Tea and marine fishing growth rates drop
Tea and marine fishing suffered major falls in growth rates posting a
growth of 3.9 percent and 8.6 percent during the third quarter of this
year, a release from the Department of Sensus and Statistics said.
However, the Gross Domestic Product (GDP) for the third quarter of
this year reached Rs. 2,158,327 million up 4.8 percent from Rs.
2,059,070 million reported in the corresponding period last year.
The economic growth rate for the first three quarters has been
estimated at 5.2 percent.
The four major components of the economy: Agriculture, Industry,
Services and Taxes less subsidies have contributed its share to the
total GDP (at constant price - 2010) by 7.2 percent, 26.7 percent, 57.1
percent and 9.0 percent in the third quarter of 2015.
During the third quarter of 2015, all three major economic activities
showed a significant increase in growth rates.
It reported 6.9 percent, 6.2 percent and 3.4 percent growth in
Agriculture, Industries and Services.
Among the sub activities of Agriculture, ‘Growing of rice’ reported
very high growth (61.1 percent) and ‘Growing of oleaginous fruits;
including coconut’ reported an increase of 7.9 percent during the third
quarter of 2015, compared to the same quarter of 2014.‘Growing of tea’
and ‘Marine fishing’ suffered major falls in growth rates reporting an
increase of 3.9 percent and 8.6 percent during the quarter.
Among the industrial activities, the sub activities of ‘Mining and
quarrying’, ‘Manufacture of food, beverages and tobacco’ and
‘Manufacture of wood and products of wood’ showed a striking increase of
9.6 percent, 8.8 percent and 35.2 percent, during the third quarter of
2015.
‘Manufacture of textile and wearing apparel’ and ‘Manufacture of
chemical products’ activities have reported a decline of 2.4 percent and
4.2 percent.
During the third quarter of 2015, the sub activities of
‘Telecommunication’, ‘Financial service activities’, ‘Insurance,
reinsurance and pension funding’ and ‘Wholesale and retail trade’
experienced a significant increase in growth rates - 18.9 percent, 11.1
percent, 16.1 percent and 5.6 percent.
The sub activities of ‘Accommodation, food and beverage serving
activities’, Professional services’, ‘Education’ and ‘Human health
activities’ experienced declines of growth rates by 1.7 percent, 19.6
percent, 9.2 percent and 6.7 percent.GDP by Expenditure Approach – 2010
to 2014 (Annual estimates)
GDP by Expenditure Approach measures the value of goods and services
produced in terms of expenditure or consumption by institutional sectors
such as households, government, financial institutions, non-financial
institutions, and Non-Profit Institutions serving Households (NPISH).
The GDP by Expenditure approach mainly comprises, Final Consumption
Expenditure, Gross Capital Formation and External Balance of Goods and
Services.

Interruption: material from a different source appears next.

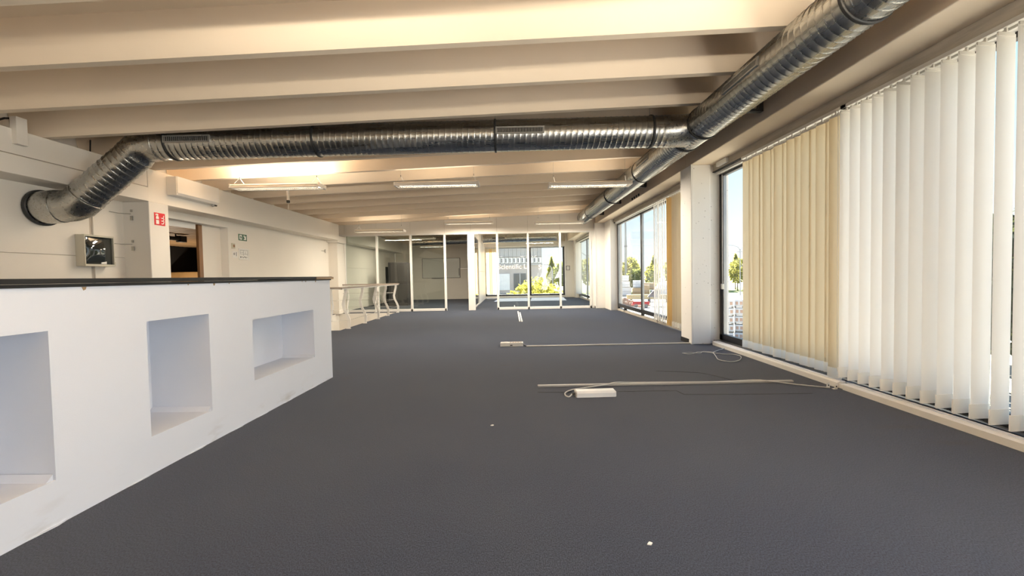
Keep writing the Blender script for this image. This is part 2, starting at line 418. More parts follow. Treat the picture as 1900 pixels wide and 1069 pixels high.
# right side: columns, beam, lintel, piers, slab edge
for i, (y0, y1, xin) in enumerate(((-.6, -.2, 2.97), (6.74, 7.16, 2.97), (14.16, 14.56, 2.93))):
    c = structure('column_right' if i == 0 else 'column_right.%03d' % i)
    BB(xin, 3.29, y0, y1, 0, 2.95, .012).build('shaft', SPECK, c)
    if y0 > 0: BB(xin - .005, xin + .03, y0 - .012, y0 + .02, .0, 2.95, .004).build('corner_strip', WMETAL, c)
    B(xin - .006, xin + .01, y0 + .1, y1 + .001, 0, .075).build('skirting', BLACK, c)
pier = structure('wall_right')
for (y0, y1) in ((-.62, -.18), (6.80, 7.22), (14.0, 14.6)):
    BB(3.285, 3.62, y0, y1, 0, 2.95, .006).build('pier', SPECK, pier)
BB(3.24, 3.62, 13.32, 14.12, 0, 2.95, .006).build('pier', WALLC, pier)
B(3.5, 3.62, YB, YF + .2, 2.80, 4.1).build('upper_wall', WALL, pier)
B(3.46, 3.62, YB, YF + .2, -.3, .06).build('wall_foot', ROUGHC, pier)
B(3.3, 3.62, 20.9, YF + .1, 0, 2.95).build('pier', WALL, pier)
br = structure('beam_right')
for (y0, y1) in ((YB, -.4), (-.4, 6.95), (6.95, 14.35), (14.45, YF)):
    BB(2.975, 3.37, y0 + .003, y1 - .003, 2.95, 3.55, .01).build('beam_segment', CEIL, br)
ln = structure('trim_1')
for (y0, y1) in ((YB, -.62), (-.18, 6.8), (7.22, 13.32), (14.6, 20.9)):
    BB(3.365, 3.50, y0, y1, 2.835, 2.955, .004).build('lintel', ROUGHC, ln)
    BB(3.40, 3.50, y0, y1, 2.79, 2.835, .003).build('lintel_trim', WMETAL, ln)
    BB(3.355, 3.40, y0, y1, 2.825, 2.84, .002).build('shadow_strip', BLACK, ln)
# four round sockets on the beam above the far window
for k in range(4):
    MB().tube([(2.980, 9.46 + k * .16, 2.99), (2.955, 9.46 + k * .16, 2.99 - .004 * k)], [.035, .03], 10).build('anchor_socket', BLACK, br)

# windows
def window(name, x0, x1, y0, y1, posts, zb, zt, low=False, mat=ALU):
    w = structure(name)
    for y in posts: BB(x0, x1, y - .04, y + .04, 0.0 if low else zb, zt, .004).build('post', mat, w)
    BB(x0, x1, y0, y1, zt - .07, zt, .004).build('top_rail', mat, w)
    BB(x0, x1, y0, y1, zb, zb + .10, .004).build('bottom_rail', mat, w)
    ps = sorted(posts)
    for a, b in zip(ps[:-1], ps[1:]):
        xm = (x0 + x1) / 2
        B(xm - .012, xm + .012, a + .03, b - .03, zb + .08, zt - .05).build('pane', GLASS, w)
        BB(xm - .025, xm + .025, a + .04, a + .07, zb + .1, zt - .07, .003).build('glazing_bead', SILL, w)
        BB(xm - .025, xm + .025, b - .07, b - .04, zb + .1, zt - .07, .003).build('glazing_bead', SILL, w)
        if low: B(xm - .012, xm + .012, a + .03, b - .03, 0.06, zb + .02).build('lower_pane', GLASS, w)
    return w
w1 = window('window_1', 3.465, 3.535, -.18, 6.80, (6.755, 3.42, 1.6, -.14), .065, 2.82)
BB(3.36, 3.47, -.18, 6.8, .035, .062, .004).build('sill_board', SILL, w1)
w2 = window('window_2', 3.465, 3.535, 7.22, 13.32, (13.29, 10.90, 8.5, 7.26), .12, 2.82, True)
for y in (12.55, 9.7): BB(3.46, 3.54, y - .035, y + .035, 0, .14, .004).build('foot_post', ALU, w2)
w3 = window('window_3', 3.465, 3.535, YB, -.62, (-.66, -3.1, -5.5, -7.96), .065, 2.82)
w4 = window('window_4', 3.465, 3.535, 14.6, 20.9, (20.86, 18.7, 16.6, 14.64), .12, 2.82, True)

# back wall (glazed partition)
PY = 14.4
wb = structure('wall_back')
ZT = 2.66
LX = [-5.80, -4.67, -3.49, -2.30]; RX = [-.463, .613, 1.737, 2.80]
for x in LX + RX: BB(x - .035, x + .035, PY - .05, PY + .05, 0, ZT, .005).build('post', WMETAL, wb)
BB(-1.50, -1.26, PY - .06, PY + .06, 0, ZT, .005).build('wide_post', WMETAL, wb)
BB(LX[0] - .03, LX[-1] + .03, PY - .05, PY + .05, 0, .085, .005).build('bottom_rail', WMETAL, wb)
BB(RX[0] - .03, RX[-1] + .03, PY - .05, PY + .05, 0, .085, .005).build('bottom_rail', WMETAL, wb)
BB(LX[0] - .03, RX[-1] + .03, PY - .055, PY + .055, ZT, ZT + .05, .005).build('top_rail', WMETAL, wb)
panes = []
for xs, g in ((LX, TGLASS), (RX, PGLASS)):
    for a, b in zip(xs[:-1], xs[1:]):
        panes.append(B(a + .03, b - .03, PY - .008, PY + .008, .08, ZT + .01).build('pane', g, wb))
hx = [-6.1, -5.80, -4.67, -3.49, -2.30, -1.38, -.463, .613, 1.737, 2.98]
for a, b in zip(hx[:-1], hx[1:]):
    m = MB(); a_ = a + .004; b_ = b - .004
    m.prism([(a_, ZT + .05), (b_, ZT + .05), (b_, zc(b_) + .37), (a_, zc(a_) + .37)], 'y', PY - .045, PY + .045)
    m.build('header_panel', WALL, wb)
B(-6.08, 2.95, PY - .035, PY + .035, ZT + .05, 3.1).build('header_core', JOINT, wb)
BB(-6.1, -5.80, 13.78, PY - .06, 0, 2.40, .006).build('side_panel', WALL, wb)
BB(-6.1, -5.835, PY - .055, PY + .05, 0, 2.72, .006).build('side_panel', WMETAL, wb)
BB(2.84, 2.95, PY - .03, PY + .05, 0, 2.95, .004).build('side_panel', WMETAL, wb)
B(2.93, 3.3, PY + .15, PY + .2, 2.6, 3.5).build('header_core', WALL, wb)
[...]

In 2014, the first two major components contributed to the
total GDP 74.8 percent, 33.1 percent and External Balance of Goods and
Services contributed negatively to the total GDP by 7.9 percent.
GDP by income Approach – 2010 to 2014 (Annual estimates)
The Gross Domestic Product by Income approach measures the income
generated by the production process of each sector such as Non Financial
institutions, Financial institutions, General Government, Household and
Non-profit Institutions serving Households.